Primera Lectura: del libro del Deuteronomio 26: 4-10
Salmo Responsorial, del salmo 90: Tú eres mi Dios y en ti confío.
Segunda Lectura: de la carta del apóstol Pablo a los
romanos 10: 8-13
Aclamación: No
solo de pan vive el hombre, sino también de toda palabra que sale de la boca de
Dios.
Evangelio: Lucas 4: 1-13.
El
miércoles comenzamos la Cuaresma un tiempo fuerte, el largo y profundo
acompañamiento de Jesús hasta la Resurrección, sin que podamos dejar de lado lo
que la precede: la Pasión y la Muerte.
Tiempo
de invocación, de meditación, de reorientación de los valores que dirigen
nuestras vidas; tiempo de crecer, más y más, en el conocimiento de Jesucristo
para ajustar nuestros pasos a su ejemplo; tiempo de gracia y de perdón; tiempo
de conversión, de penitencia, de arrepentimiento, de gratitud porque el Señor
nos deja ver claro el camino ascensional, no exento de dificultades y
tentaciones, pero que lleva a la victoria sobre el demonio, la soberbia y la
temporalidad.
Las
lecturas nos proponen una confesión de fe, un credo activo, vivido, histórico,
comprometedor, que no se contenta con una aceptación de verdades expresadas
verbalmente a nivel ideológico-dogmático, sino que arranca de la experiencia de
un Dios que actúa, que está cerca, que libera, promete y cumple, que espera,
paciente nuestra respuesta libre, total, convencida.
En
el Deuteronomio Moisés dicta la pauta, de parte de Yahvé: “Cuando presentes tus ofrendas…, dirás: mi padre fue un arameo
errante…, bajó a Egipto, ahí nos esclavizaron y oprimieron; pero el Señor nos
sacó con mano fuerte y brazo extendido.” La experiencia de vida, la
circunstancia adversa, la imposibilidad de salida, hacen palpar la pequeñez del
hombre, de todo hombre y aprender a recibir la libertad “de” esa servidumbre, y
a aceptar la libertad “para” la Alianza y entonces, con todo el ser, “adorar al Señor”.
Que
prosiga, como constante latido, el reconocimiento que nos vuelve grandes: “Tú eres mi Dios, en Ti confío”. No es
una abstracción, es la realidad entre las manos.
Ahí
está, al alcance del corazón y de la boca: “Declarar
que Jesús es El Señor”. Declarar es haber comprendido y aceptado que la
salvación viene de Dios a través del único Mediador que es Cristo, que
recibimos su mensaje y queremos llevarlo a la práctica, el hacerlo, nos asegura
“que seremos salvados por Él”.
El
proceso: mirarlo y admirarlo en su proceder, hombre como nosotros, está
sometido a la tentación.
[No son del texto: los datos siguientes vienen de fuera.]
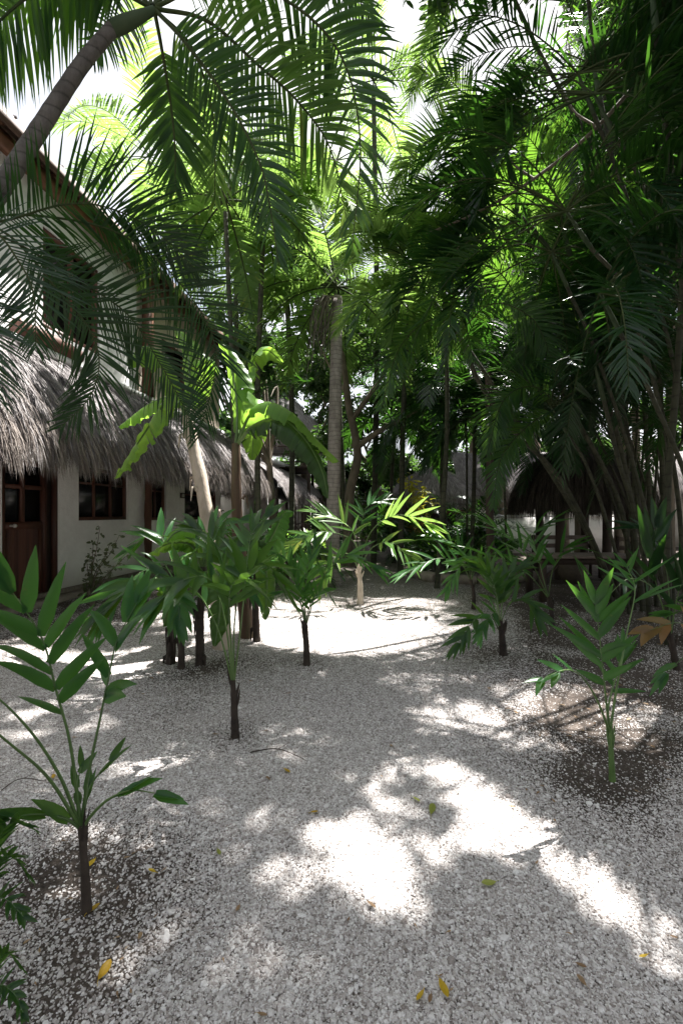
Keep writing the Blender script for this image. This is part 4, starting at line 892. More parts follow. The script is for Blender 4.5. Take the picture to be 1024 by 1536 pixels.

El ejemplo a seguir: días de ayuno, de oración, de
contacto con el Padre, aprendamos que solamente de ahí vendrá la fuerza, la
firmeza, la victoria; tentación que a todos nos acosa: lo material, lo
económico, el consumismo; ante ella, la
reacción tajante: “No sólo de pan vive el
hombre sino de toda palabra que viene de la boca de Dios”.
Tentación
de poder, de riqueza, de influencia, de lograr el fin sin importar los medios:
Vuelve la claridad nacida del amor al Padre: “Adorarás al Señor tu Dios y a Él solo servirás”. Los ídolos que
nos engañan, caen por tierra. ¿Al fin comprenderemos?
Lo
espectacular, lo que, sin duda, convencería a la sociedad ansiosa de signos especiales;
Jesús, el Hijo en quien el Padre tiene todas sus complacencias porque vive
según su Voluntad, lo destroza: “No
tentarás al Señor tu Dios”.
Las
culturas cambian, el tentador se adecua a las nuevas circunstancias, y según
ellas, sigue poniendo tropiezos; es fuerte, nos cerca de mentiras, de vanas
ilusiones, nos incita a lo fácil, lo agradable, lo placentero…, a veces nos
sentimos desprotegidos, es el momento de afirmar nuestra fe: “Fiel es Dios que no permitirá que seamos
tentados más allá de nuestras fuerzas”.
Mil
veces lo hemos dicho, hagámoslo ahora más conscientes: “No nos dejes caer en la tentación, mas líbranos de todo ma. Amén.”